Mapping industrial lobbying strategies in the EU PFAS restriction using AI-assisted text analysis

By Mohammad Sadia, Nathalia Bastos, Janne van Asselt, Thomas Timmerman, Marko Põldma, and Annemarie van Wezel
Environ. Int.
July 1, 2026
DOI: 10.1016/j.envint.2026.110398

The European Union’s proposed restriction of per- and polyfluoroalkyl substances (PFAS) prompted unprecedented stakeholder engagement. This study maps industrial lobbying strategies within the 2023 European Chemicals Agency public consultation, the largest in EU history. Combining manual qualitative coding with large scale AI-assisted classification, we analysed stance, exemption requests, and argumentation patterns across 4771 unique comments.
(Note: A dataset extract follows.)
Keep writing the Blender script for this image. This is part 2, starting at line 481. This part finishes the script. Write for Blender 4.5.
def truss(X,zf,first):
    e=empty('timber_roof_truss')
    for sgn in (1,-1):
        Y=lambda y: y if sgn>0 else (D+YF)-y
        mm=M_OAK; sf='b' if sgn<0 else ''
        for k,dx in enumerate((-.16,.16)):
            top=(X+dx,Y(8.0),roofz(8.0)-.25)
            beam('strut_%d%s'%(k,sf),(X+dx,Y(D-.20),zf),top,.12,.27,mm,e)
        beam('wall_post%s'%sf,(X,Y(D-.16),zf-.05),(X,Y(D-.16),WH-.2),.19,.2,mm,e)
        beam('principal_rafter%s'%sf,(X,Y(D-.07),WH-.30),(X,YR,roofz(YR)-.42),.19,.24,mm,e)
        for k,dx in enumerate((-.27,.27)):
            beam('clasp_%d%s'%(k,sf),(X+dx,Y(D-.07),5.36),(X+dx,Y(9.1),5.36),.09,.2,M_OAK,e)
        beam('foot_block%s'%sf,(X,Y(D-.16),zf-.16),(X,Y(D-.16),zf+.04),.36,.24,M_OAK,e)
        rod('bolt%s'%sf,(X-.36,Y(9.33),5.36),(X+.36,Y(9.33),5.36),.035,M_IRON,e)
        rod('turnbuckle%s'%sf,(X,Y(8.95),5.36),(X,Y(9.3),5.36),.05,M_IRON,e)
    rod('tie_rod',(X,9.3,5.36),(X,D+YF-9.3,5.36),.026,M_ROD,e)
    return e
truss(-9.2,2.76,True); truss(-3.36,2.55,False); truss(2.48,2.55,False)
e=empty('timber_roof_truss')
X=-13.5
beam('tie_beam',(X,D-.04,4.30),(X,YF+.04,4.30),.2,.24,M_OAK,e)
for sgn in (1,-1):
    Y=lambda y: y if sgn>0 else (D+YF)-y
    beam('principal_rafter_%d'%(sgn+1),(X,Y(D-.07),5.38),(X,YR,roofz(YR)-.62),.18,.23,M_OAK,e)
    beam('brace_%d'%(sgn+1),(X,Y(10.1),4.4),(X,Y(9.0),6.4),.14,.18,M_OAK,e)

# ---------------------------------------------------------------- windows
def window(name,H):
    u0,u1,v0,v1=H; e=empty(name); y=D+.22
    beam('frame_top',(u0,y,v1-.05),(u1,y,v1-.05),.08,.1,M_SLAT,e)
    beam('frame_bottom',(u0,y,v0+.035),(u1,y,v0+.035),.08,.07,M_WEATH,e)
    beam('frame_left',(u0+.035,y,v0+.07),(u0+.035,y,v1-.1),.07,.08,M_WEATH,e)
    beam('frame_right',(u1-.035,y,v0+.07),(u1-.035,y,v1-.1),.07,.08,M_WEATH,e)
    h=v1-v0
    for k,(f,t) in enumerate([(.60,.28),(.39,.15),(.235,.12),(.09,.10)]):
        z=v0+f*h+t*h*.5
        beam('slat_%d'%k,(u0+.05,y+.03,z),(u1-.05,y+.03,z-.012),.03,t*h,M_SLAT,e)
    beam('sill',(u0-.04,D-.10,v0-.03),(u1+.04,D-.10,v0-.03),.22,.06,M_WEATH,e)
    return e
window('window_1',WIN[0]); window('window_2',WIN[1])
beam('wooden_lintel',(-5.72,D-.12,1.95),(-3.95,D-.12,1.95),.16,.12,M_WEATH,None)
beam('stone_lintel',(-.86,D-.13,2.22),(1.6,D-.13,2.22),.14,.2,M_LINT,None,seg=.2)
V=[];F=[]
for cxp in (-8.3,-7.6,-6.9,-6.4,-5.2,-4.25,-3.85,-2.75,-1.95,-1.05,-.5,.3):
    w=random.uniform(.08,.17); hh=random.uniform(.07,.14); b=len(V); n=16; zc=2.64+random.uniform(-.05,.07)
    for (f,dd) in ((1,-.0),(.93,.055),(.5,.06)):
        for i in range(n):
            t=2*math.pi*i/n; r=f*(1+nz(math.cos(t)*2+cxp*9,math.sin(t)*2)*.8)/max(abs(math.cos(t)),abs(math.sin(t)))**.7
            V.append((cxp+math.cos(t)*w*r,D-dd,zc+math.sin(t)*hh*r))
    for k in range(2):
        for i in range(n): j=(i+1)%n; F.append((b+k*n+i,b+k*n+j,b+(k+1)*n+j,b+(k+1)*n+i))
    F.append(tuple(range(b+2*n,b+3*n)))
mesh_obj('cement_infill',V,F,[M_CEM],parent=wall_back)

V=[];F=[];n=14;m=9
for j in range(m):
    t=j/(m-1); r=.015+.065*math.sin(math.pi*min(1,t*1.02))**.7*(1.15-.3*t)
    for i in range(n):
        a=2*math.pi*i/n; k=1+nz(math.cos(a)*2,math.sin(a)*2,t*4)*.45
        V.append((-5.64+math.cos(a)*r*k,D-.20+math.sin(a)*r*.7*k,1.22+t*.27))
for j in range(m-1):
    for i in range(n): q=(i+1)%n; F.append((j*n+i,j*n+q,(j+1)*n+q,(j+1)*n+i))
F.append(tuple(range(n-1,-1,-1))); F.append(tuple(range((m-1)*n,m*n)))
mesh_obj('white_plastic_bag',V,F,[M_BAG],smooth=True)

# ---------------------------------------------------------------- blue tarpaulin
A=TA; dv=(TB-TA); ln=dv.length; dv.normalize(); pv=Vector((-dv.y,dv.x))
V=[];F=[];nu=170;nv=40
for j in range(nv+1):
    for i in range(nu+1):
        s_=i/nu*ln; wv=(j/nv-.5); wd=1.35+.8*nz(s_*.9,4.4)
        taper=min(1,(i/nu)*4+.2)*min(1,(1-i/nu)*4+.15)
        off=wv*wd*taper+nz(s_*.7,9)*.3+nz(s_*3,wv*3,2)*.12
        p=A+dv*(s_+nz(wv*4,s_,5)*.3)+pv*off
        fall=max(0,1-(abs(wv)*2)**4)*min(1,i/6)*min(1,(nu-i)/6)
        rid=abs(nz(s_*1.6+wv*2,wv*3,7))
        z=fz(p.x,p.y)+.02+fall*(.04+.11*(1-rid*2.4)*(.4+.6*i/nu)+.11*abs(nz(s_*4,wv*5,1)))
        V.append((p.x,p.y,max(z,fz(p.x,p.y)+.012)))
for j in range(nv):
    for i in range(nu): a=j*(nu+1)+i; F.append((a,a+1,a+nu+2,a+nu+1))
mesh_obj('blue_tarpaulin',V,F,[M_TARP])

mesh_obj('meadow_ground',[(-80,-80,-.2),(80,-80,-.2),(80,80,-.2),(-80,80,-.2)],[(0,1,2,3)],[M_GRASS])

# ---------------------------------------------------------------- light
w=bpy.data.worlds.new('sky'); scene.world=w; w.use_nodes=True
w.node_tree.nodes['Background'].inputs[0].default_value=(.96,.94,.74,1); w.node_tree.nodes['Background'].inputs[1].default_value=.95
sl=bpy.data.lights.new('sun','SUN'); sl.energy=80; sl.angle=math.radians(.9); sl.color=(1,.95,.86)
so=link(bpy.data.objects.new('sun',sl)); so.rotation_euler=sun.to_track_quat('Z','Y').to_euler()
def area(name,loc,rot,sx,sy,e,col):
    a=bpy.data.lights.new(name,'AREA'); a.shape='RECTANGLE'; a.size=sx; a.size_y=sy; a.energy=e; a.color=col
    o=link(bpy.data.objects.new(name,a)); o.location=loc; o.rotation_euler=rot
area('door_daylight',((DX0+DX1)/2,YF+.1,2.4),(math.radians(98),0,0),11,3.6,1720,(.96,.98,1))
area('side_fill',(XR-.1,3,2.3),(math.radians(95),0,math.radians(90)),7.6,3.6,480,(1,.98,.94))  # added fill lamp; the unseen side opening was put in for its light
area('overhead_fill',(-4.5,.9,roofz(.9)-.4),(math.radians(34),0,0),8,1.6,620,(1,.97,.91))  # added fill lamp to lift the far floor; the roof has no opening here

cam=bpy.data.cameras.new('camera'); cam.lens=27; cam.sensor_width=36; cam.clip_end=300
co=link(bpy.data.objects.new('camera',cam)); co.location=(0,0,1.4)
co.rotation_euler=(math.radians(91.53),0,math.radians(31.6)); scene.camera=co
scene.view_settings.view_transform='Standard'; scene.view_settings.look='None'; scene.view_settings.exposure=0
The analysis reveals a dominant strategy among industrial actors, who contributed 68.5% of all submissions. While 71% of industry stakeholders explicitly opposed the restriction, 78% of these opponents simultaneously requested technical exemptions. This approach contests the regulation’s legitimacy while ensuring technical derogations to weaken its scope. Argumentation clustered around four narratives: economic competitiveness, essentiality, scientific minimization, and responsible innovation. Beyond these empirical findings, we provide an open-access sectoral dashboard to facilitate regulatory oversight and visualize these lobbying patterns. Our analysis reveals an asymmetry in lobbying power by industries that rely heavily on PFAS functionality compared to other stakeholders. The results demonstrate how technical complexity and mass participation can be strategically leveraged to influence regulatory ambition and reframe a debate on chemical risks and public health, into one centered on European competitiveness and technological indispensability.